### Problem to solve:
Restate the listing that follows word for word, without its pictures.

### Source material:
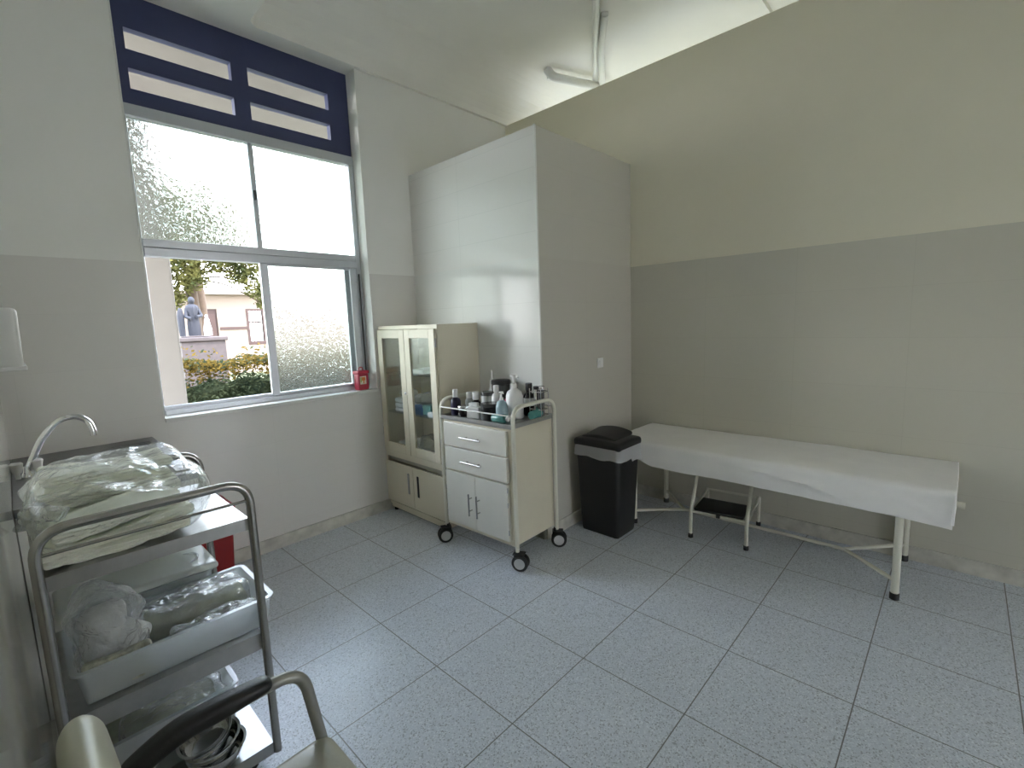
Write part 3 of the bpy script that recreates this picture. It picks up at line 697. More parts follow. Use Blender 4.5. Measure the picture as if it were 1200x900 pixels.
bm = nb(); tube(bm, [(bx(2.93), by(-.055), .545), (bx(2.93), by(1.74), .53)], .0165, 0, n=12); tube(bm, [(bx(3.435), by(-.03), .53), (bx(3.435), by(1.74), .53)], .0165, 0, n=12)
for y in (.172, 1.632): tube(bm, [(bx(2.93), by(y), .53), (bx(3.435), by(y), .53)], .014, 0, n=12)
obj('frame', bm, 'cream2', bed, smooth=True)
obj('mattress', rbox(bx(3.165), by(.875), .578, .57, 1.75, .066, .02), 'vinyl', bed, smooth=True)
# draped sheet: one cloth, grid in (arc across, y)
def sheet():
    bm = nb(); ny = 110; na = 46; y0, y1 = -.018, 1.765
    rows = []
    for j in range(ny+1):
        v = j/ny; y = y0+(y1-y0)*v; row = []
        drop = .150+.012*noise.noise(Vector((y*1.7, 3, 0)))-.010*v+(.016*max(0, 1-v*9))
        if v > .84: drop -= .085*((v-.84)/.16)
        for i in range(na+1):
            s = i/na; L = .585
            tot = L+drop; a = s*tot; R0 = .028
            if a < L-R0:
                x = 3.462-a; z = .6185+.004*noise.noise(Vector((x*5, y*3, 0)))+.002*noise.noise(Vector((x*14, y*9, 5)))
                z -= .004*max(0, (a-L+.12)/.12)
            elif a < L+R0*.6:
                t = (a-(L-R0))/(R0*1.6)*PI/2; x = 3.462-(L-R0)-R0*math.sin(t); z = .6145-R0*(1-math.cos(t))
            else:
                d = a-(L+R0*.6); x = 3.462-L; z = .6145-R0-d
                k = min(1, d/.08)
                x += k*(-.006+.010*noise.noise(Vector((y*4.2, z*3, 2)))+.006*noise.noise(Vector((y*13, z*10, 8))))
                # creases low on the front face
                for (yc, zc, sl, ln, am) in ((.70, .545, .10, .20, .014), (.50, .515, .28, .16, .012), (.27, .53, -.2, .12, .007), (.12, .52, .5, .08, .008)):
                    q = (z-zc)-sl*(y-yc); x -= am*math.exp(-(q/.010)**2)*math.exp(-((y-yc)/ln)**2)
            row.append(bm.verts.new((bx(x), by(y), z)))
        rows.append(row)
    for a, b in zip(rows, rows[1:]):
        for i in range(na): bm.faces.new((a[i], b[i], b[i+1], a[i+1]))
    bmesh.ops.recalc_face_normals(bm, faces=bm.faces)
    bmesh.ops.solidify(bm, geom=list(bm.faces), thickness=.003)
    # stitched hems: thicker bands along the free edges
    return bm
sh = obj('bed_sheet', sheet(), 'sheet', smooth=True); sh.location = (3.16, .87, 0)
tag(sh, 'plain white cotton sheet draped over the long examination bed', 'sheet')
bm = nb()
pts = [(bx(2.876), by(-.019), .600), (bx(2.868), by(-.020), .55), (bx(2.872), by(-.018), .50), (bx(2.868), by(-.018), .462)]
tube(bm, pts, .0055, .02, n=8); tube(bm, [(bx(3.45), by(-.02), .617), (bx(3.2), by(-.022), .616), (bx(2.91), by(-.02), .612), (bx(2.876), by(-.019), .600)], .005, .02, n=8)
obj('hem', bm, 'sheet', sh, smooth=True)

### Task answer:
Write part 3 of the bpy script that recreates this picture. It picks up at line 697. More parts follow. Use Blender 4.5. Measure the picture as if it were 1200x900 pixels.
bm = nb(); tube(bm, [(bx(2.93), by(-.055), .545), (bx(2.93), by(1.74), .53)], .0165, 0, n=12); tube(bm, [(bx(3.435), by(-.03), .53), (bx(3.435), by(1.74), .53)], .0165, 0, n=12)
for y in (.172, 1.632): tube(bm, [(bx(2.93), by(y), .53), (bx(3.435), by(y), .53)], .014, 0, n=12)
obj('frame', bm, 'cream2', bed, smooth=True)
obj('mattress', rbox(bx(3.165), by(.875), .578, .57, 1.75, .066, .02), 'vinyl', bed, smooth=True)
# draped sheet: one cloth, grid in (arc across, y)
def sheet():
    bm = nb(); ny = 110; na = 46; y0, y1 = -.018, 1.765
    rows = []
    for j in range(ny+1):
        v = j/ny; y = y0+(y1-y0)*v; row = []
        drop = .150+.012*noise.noise(Vector((y*1.7, 3, 0)))-.010*v+(.016*max(0, 1-v*9))
        if v > .84: drop -= .085*((v-.84)/.16)
        for i in range(na+1):
            s = i/na; L = .585
            tot = L+drop; a = s*tot; R0 = .028
            if a < L-R0:
                x = 3.462-a; z = .6185+.004*noise.noise(Vector((x*5, y*3, 0)))+.002*noise.noise(Vector((x*14, y*9, 5)))
                z -= .004*max(0, (a-L+.12)/.12)
            elif a < L+R0*.6:
                t = (a-(L-R0))/(R0*1.6)*PI/2; x = 3.462-(L-R0)-R0*math.sin(t); z = .6145-R0*(1-math.cos(t))
            else:
                d = a-(L+R0*.6); x = 3.462-L; z = .6145-R0-d
                k = min(1, d/.08)
                x += k*(-.006+.010*noise.noise(Vector((y*4.2, z*3, 2)))+.006*noise.noise(Vector((y*13, z*10, 8))))
                # creases low on the front face
                for (yc, zc, sl, ln, am) in ((.70, .545, .10, .20, .014), (.50, .515, .28, .16, .012), (.27, .53, -.2, .12, .007), (.12, .52, .5, .08, .008)):
                    q = (z-zc)-sl*(y-yc); x -= am*math.exp(-(q/.010)**2)*math.exp(-((y-yc)/ln)**2)
            row.append(bm.verts.new((bx(x), by(y), z)))
        rows.append(row)
    for a, b in zip(rows, rows[1:]):
        for i in range(na): bm.faces.new((a[i], b[i], b[i+1], a[i+1]))
    bmesh.ops.recalc_face_normals(bm, faces=bm.faces)
    bmesh.ops.solidify(bm, geom=list(bm.faces), thickness=.003)
    # stitched hems: thicker bands along the free edges
    return bm
sh = obj('bed_sheet', sheet(), 'sheet', smooth=True); sh.location = (3.16, .87, 0)
tag(sh, 'plain white cotton sheet draped over the long examination bed', 'sheet')
bm = nb()
pts = [(bx(2.876), by(-.019), .600), (bx(2.868), by(-.020), .55), (bx(2.872), by(-.018), .50), (bx(2.868), by(-.018), .462)]
tube(bm, pts, .0055, .02, n=8); tube(bm, [(bx(3.45), by(-.02), .617), (bx(3.2), by(-.022), .616), (bx(2.91), by(-.02), .612), (bx(2.876), by(-.019), .600)], .005, .02, n=8)
obj('hem', bm, 'sheet', sh, smooth=True)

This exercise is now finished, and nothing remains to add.